Wexxar machines incorporate two types of pneumatic function. Forward motions are performed under load, while return motions operate under a ‘no-load’ condition. Examples of load-bearing forward motions include ‘Injector Up’, ‘Jaws Open’, ‘Mast Down’, and ‘Magazine Pusher Out’. The faster a load-bearing pneumatic function is performed, the more likely there is to be a case jam. Moreover, slowing the pneumatic movements down will also reduce wear and tear on the machine. Therefore, it makes sense to maximize the time allocated to load-bearing pneumatic operations.

The opposite is true of ‘no-load’ operations, such as ‘Injector Down’, ‘Jaws Close’, ‘Mast Up’, and ‘Magazine Pusher Back’. Time lost due to maximizing the duration of load-bearing operations can be regained during the return stroke of any cylinder. Return strokes can be calibrated to run as fast as reasonably possible without resulting in case jams or causing premature component failure.

Due to the high CPM rates required by the WF30, servo-valves are used in place of solenoid valves for the mast and jawplate cylinders in order to precisely control the speed and deceleration of the cylinders. This allows a ‘soft’ stop during load-bearing cylinder motions, which greatly reduces case jams in the forming area and allows a prolonged service life. Servo-valves also permit the machine operator to program faster return strokes. The upwards motion of the mast assembly can be programmed to be faster than the downward stroke, and does not require the ‘soft’ stop deceleration that the downward motion requires.

End-position controllers permit pneumatic cylinders to stop or alter their speed mid-stroke and to precisely control the speed of the cylinder at each stage of its stroke, whereas solenoid valves rely on exhaust air flow control to stop the cylinder. Solenoid valves do not allow any mid-stroke speed or acceleration adjustments, while servo-valves allow for multiple mid-stroke adjustments. The speed of servo-driven pneumatic functions at each stage of the cylinder motion can be precisely set by adjusting the machine parameters on the HMI touchscreen such that mechanisms can be sped up or slowed down without having to manually adjust solenoid valve settings.
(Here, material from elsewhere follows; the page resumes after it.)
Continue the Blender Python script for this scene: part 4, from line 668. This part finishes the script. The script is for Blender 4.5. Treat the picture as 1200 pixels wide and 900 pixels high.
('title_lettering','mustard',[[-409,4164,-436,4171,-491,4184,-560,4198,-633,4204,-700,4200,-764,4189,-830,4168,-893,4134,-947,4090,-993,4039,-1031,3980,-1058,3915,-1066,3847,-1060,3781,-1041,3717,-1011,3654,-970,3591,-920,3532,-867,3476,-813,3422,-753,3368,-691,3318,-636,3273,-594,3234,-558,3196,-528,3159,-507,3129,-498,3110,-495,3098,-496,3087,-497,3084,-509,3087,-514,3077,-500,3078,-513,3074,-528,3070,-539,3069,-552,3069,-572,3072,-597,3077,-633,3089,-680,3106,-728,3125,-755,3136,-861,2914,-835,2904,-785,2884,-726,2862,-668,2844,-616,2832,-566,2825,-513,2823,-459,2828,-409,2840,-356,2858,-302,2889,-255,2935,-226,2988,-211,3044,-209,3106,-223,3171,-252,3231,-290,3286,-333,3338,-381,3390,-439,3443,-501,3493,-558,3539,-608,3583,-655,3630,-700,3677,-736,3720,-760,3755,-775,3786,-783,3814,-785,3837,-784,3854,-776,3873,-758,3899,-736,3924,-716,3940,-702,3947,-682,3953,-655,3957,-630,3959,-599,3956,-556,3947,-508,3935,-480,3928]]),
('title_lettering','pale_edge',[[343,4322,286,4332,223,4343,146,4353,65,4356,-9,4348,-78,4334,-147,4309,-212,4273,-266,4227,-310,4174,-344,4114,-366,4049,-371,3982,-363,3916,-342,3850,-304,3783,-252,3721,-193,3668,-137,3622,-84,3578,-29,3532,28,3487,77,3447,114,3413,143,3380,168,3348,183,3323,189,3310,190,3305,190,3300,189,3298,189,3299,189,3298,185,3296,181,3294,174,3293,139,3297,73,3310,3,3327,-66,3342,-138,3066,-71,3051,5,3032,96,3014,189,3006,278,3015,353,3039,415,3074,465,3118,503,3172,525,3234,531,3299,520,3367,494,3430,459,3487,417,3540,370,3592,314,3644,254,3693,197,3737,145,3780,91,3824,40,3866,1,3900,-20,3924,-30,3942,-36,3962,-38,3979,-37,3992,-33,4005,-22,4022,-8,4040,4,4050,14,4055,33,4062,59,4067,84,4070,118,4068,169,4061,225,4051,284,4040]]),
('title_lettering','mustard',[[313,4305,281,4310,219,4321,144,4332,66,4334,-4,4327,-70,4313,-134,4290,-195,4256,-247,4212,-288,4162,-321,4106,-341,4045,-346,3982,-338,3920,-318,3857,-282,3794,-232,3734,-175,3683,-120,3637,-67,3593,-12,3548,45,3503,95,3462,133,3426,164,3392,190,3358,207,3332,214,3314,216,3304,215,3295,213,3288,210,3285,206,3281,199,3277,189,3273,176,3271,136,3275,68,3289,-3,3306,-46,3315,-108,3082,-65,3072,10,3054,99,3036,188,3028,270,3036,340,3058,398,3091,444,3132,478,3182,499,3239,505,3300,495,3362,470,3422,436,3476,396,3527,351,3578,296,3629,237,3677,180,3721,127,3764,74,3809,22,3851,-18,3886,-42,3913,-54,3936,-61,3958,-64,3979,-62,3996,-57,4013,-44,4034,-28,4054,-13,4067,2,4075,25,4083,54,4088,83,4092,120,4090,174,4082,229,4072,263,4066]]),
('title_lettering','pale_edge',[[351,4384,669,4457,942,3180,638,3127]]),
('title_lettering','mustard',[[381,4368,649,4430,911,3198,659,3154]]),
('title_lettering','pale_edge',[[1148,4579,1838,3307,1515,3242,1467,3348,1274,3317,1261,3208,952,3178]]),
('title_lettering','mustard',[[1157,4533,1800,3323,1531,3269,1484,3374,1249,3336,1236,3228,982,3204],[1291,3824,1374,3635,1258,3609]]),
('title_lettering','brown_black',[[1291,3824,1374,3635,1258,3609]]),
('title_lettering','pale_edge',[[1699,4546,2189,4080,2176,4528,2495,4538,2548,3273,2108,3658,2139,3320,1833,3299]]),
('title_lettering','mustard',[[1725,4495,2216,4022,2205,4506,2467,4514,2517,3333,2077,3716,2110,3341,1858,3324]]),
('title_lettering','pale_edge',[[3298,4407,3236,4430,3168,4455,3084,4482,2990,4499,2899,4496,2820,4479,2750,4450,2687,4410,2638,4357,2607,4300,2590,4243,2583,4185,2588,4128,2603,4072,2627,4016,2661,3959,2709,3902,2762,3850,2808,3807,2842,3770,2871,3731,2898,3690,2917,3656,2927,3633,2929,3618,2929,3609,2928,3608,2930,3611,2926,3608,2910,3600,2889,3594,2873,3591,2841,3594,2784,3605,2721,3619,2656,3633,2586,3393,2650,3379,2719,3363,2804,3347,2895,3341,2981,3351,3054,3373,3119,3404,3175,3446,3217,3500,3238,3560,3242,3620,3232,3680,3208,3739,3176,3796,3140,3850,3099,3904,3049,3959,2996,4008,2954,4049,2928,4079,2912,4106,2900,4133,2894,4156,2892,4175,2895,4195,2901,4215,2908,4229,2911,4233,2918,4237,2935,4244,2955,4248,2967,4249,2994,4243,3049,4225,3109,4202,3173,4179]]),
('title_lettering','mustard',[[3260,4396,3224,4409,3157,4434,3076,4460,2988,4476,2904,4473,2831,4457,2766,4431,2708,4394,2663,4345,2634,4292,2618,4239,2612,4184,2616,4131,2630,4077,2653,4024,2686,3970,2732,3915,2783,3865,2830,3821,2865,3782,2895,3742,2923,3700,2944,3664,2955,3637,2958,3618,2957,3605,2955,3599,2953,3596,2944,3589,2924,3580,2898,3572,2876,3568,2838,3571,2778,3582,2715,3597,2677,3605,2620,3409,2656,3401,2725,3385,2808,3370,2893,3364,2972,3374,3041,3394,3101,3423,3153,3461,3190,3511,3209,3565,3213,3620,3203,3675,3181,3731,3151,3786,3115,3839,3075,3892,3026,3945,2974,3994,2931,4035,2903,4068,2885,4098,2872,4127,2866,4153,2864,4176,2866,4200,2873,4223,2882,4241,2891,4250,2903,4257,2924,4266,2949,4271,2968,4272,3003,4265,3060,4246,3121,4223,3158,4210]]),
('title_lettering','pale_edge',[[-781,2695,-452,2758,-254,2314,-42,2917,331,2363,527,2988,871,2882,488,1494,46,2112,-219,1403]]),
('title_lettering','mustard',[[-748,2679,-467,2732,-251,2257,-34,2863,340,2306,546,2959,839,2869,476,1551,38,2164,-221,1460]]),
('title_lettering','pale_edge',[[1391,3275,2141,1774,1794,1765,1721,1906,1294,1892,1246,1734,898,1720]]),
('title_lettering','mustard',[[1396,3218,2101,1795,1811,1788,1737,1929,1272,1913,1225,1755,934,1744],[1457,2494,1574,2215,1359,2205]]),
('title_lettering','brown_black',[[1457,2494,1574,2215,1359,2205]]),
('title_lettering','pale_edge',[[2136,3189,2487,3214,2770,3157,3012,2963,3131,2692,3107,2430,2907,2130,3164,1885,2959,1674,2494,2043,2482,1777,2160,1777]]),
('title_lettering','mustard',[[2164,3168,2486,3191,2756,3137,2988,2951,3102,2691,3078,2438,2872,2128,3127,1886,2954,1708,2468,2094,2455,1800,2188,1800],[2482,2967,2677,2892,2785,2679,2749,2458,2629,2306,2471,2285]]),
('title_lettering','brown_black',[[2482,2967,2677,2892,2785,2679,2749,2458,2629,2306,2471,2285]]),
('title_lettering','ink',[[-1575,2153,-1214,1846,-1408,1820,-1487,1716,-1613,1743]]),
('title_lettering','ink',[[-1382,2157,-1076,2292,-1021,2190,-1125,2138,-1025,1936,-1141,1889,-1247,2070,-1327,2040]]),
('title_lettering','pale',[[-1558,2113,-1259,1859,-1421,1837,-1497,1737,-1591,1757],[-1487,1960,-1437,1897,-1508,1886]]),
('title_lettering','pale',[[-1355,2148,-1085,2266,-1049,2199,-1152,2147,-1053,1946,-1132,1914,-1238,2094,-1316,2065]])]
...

Case height, width, weight, corrugate thickness, flute size and scoring all affect the speed of the pneumatic cylinders. A significant increase in case size or weight makes it more difficult to lift, rotate and fold the cases. For tall or wide cases, the load-bearing ‘mast down’ and ‘jaws open’ strokes must be slowed down to prevent case jams. Case corrugate thickness (especially double or triple wall corrugate) will also add weight and make the case less pliable, making it more difficult to fold the flaps correctly and to perform other pneumatic functions.

Wexxar is currently adapting the PLC and touchscreen to provide precise pneumatic function speed feedback down to the nearest millisecond, visually representing internal and external overlap and providing numerical values that can be used to fine tune the machine. The touchscreen will also show optimal values that can be compared to the actual mechanism settings. This feature is especially valuable because the human eye cannot resolve time differences under 300 milliseconds. Because many pneumatic functions are performed in under 300 milliseconds, maintenance personnel can rely on machine feedback to calibrate solenoid valves much more precisely than they would otherwise be able to.

The machine will also be programmed to alert the machine operator when individual pneumatic operations fall outside of preset parameters, preventing the need for expensive service work and allowing the machine to be optimized in the field, thereby avoiding downtime due to machine component failure.